Every business starts small; some get huge.  And no matter how big they get, it’s still people that run them; people with all of their different histories and perspectives, bringing with them their complex personalities and foibles.  Truth is, while the world is rapidly changing all around us, many of us retain some variation on the same personality traits and interpersonal characteristics that we demonstrated when we began our careers.  But today’s workplace requires a level of maturity in our leadership that matches the evolution of our companies.  The stakes are just too high for it to be otherwise. Quite simply, as headcount, revenue and visibility scale upwards, so do the expectations pertaining to leadership behavior.

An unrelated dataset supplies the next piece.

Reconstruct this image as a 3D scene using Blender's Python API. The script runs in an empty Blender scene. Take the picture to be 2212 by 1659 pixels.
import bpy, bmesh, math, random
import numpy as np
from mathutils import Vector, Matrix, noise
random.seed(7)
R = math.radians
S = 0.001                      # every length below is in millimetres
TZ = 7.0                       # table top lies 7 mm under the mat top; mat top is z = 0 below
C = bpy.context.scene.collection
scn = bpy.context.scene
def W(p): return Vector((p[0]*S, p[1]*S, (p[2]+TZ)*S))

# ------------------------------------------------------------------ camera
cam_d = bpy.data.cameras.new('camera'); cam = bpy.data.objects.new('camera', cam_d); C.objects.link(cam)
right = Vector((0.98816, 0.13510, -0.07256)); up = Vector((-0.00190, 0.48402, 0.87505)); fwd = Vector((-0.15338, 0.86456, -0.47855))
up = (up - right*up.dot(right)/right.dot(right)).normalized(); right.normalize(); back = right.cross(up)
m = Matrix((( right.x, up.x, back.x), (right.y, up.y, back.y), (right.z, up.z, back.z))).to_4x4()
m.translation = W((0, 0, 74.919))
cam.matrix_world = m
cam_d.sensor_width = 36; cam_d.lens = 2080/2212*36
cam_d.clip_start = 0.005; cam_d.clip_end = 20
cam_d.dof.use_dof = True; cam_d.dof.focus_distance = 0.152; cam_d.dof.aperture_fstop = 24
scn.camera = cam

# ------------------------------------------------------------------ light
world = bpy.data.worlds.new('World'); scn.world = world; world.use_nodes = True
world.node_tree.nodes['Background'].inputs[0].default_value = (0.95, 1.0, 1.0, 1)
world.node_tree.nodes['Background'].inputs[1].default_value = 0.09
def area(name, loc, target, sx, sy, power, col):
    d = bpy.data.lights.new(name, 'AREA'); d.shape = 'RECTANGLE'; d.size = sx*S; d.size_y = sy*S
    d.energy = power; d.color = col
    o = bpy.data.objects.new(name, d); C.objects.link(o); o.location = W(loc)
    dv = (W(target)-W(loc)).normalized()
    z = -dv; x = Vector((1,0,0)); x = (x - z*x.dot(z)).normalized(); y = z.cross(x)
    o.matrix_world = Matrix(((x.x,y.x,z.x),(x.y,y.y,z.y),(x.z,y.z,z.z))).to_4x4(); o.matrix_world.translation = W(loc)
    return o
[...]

The challenge faced by my client, the one I was coaching, is whether he still wanted to be a part of the company he built now that he was confronted with the need to change his behavior.  “Why does it have to be so formal?,” he asked.  “Why can’t we just go back to the way it was?”
For one, they had become too big and too public for customers, shareholders, or competitors to look the other way.  Regardless of any potential legal risks, the public reputation of the company requires adherence to accepted business practices that results in leaders being revered, not reviled.
His question exposes another core issue:  What is the value of a professional workplace?  Why does it matter?  The simple answer is that if talent, scalability, innovation, engagement, productivity, safety, integrity and accountability matter, then how people treat each other, and how leaders behave matter.
And ultimately that was what my client concluded, too.  He wanted to take the steps to demonstrate a higher level of professionalism and a commitment to the company’s vision and values.  The potential for continued growth and opportunity was simply too wonderful to walk away from.  He decided to change, not who we was, but how he behaved.  Here’s how he did it:

  1. He engaged in developing a deeper understanding of the workplace environment and the impact that he was having on his employees and the company.
  2. He communicated his commitment to make changes in the way he had behaved.
  3. He asked for honest feedback from his team, and from his peers.
  4. He listened to the feedback. 
  5. He was accountable for his behavior and changed what he could on his own.
  6. He enlisted the help of an executive coach to help develop some leadership competencies that he wanted to focus on.
  7. He also identified some challenges in his personal life and enlisted help from the company’s employee assistance program.
  8. Importantly, he stuck with it, working steadily over a period of several months to ensure that he sustained the changes he was making.